Reply with only the number of lines that contain the string "objects".

● ● ● ●

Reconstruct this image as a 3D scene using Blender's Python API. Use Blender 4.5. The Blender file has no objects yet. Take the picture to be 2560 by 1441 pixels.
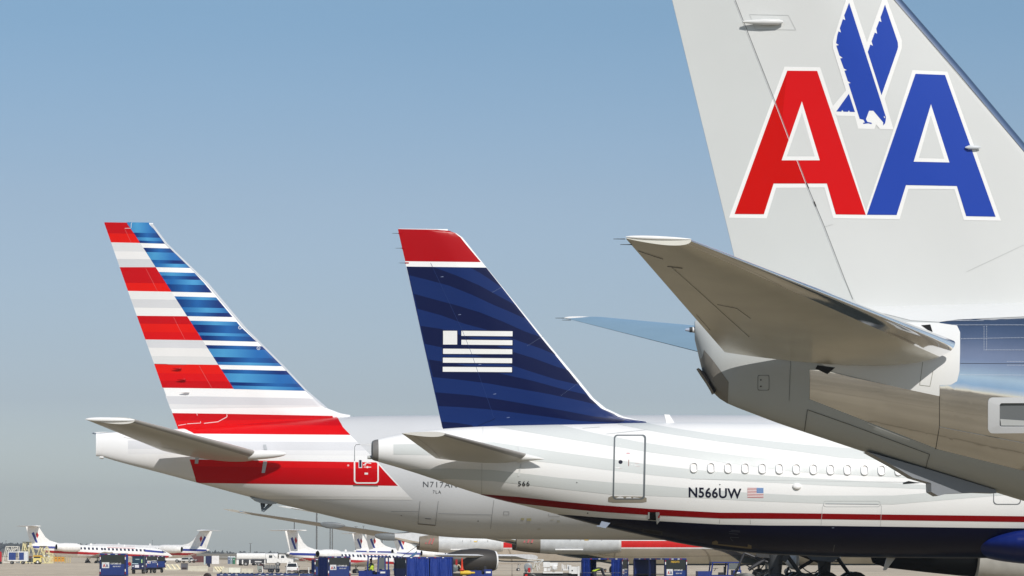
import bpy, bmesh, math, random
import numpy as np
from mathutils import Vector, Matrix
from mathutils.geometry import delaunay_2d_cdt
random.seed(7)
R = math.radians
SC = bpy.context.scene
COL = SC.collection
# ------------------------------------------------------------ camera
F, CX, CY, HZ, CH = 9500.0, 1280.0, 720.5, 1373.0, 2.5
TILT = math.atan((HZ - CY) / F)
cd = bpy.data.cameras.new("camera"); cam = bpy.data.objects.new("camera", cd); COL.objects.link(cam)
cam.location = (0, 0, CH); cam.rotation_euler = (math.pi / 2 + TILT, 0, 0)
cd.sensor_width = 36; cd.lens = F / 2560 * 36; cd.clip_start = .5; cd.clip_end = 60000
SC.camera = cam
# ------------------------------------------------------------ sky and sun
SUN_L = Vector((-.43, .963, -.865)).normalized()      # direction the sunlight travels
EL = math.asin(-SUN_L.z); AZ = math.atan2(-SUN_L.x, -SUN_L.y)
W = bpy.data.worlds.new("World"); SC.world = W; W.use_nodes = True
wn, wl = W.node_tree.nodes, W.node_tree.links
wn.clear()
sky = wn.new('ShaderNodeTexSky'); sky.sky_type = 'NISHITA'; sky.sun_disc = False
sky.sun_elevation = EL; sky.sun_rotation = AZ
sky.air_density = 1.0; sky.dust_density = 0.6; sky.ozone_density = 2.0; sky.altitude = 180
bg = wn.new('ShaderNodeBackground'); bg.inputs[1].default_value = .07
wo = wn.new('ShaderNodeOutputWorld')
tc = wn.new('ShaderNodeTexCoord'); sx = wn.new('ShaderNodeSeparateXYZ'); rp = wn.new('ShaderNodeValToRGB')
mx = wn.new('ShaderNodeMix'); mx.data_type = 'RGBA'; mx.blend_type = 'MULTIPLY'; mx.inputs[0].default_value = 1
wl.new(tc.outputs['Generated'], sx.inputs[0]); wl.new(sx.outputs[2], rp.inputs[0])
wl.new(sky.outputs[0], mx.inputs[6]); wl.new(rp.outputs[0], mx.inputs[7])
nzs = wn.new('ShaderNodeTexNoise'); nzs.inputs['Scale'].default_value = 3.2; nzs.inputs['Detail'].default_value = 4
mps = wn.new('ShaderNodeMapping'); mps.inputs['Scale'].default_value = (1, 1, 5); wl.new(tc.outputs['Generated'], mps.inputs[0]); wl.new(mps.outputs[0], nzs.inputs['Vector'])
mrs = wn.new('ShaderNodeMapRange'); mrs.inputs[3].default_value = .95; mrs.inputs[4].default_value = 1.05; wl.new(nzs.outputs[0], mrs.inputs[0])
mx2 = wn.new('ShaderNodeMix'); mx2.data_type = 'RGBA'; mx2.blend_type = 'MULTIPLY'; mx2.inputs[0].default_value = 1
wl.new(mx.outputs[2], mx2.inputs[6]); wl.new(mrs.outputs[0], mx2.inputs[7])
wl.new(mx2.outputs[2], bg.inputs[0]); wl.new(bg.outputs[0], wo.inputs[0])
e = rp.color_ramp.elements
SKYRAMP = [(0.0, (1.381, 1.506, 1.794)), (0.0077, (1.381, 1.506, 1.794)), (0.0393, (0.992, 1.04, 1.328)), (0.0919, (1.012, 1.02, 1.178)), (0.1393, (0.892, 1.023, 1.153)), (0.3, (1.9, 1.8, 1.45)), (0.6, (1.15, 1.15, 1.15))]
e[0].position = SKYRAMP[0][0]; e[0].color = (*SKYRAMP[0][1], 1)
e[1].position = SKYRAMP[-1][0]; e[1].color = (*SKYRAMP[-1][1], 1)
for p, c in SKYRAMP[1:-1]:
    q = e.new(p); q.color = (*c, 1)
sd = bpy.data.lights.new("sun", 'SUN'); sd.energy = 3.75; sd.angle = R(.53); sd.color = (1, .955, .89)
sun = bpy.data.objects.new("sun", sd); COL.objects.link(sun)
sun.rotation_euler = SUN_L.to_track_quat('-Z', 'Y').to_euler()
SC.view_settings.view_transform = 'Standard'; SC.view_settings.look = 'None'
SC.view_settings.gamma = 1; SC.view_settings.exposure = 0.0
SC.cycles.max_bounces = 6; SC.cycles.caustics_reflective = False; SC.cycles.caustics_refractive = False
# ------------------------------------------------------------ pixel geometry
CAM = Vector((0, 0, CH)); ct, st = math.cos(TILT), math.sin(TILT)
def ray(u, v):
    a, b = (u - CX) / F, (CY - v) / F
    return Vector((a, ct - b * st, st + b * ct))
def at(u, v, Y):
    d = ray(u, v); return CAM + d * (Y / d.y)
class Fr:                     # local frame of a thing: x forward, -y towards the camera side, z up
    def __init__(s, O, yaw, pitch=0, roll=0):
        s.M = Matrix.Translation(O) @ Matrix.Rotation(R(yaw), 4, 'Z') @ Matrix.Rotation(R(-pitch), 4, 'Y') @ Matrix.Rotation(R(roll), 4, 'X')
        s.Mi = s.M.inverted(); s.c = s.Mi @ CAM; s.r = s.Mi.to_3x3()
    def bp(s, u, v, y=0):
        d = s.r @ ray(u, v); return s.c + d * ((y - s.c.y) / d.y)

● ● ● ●

*EXERCISE RESULT:* 3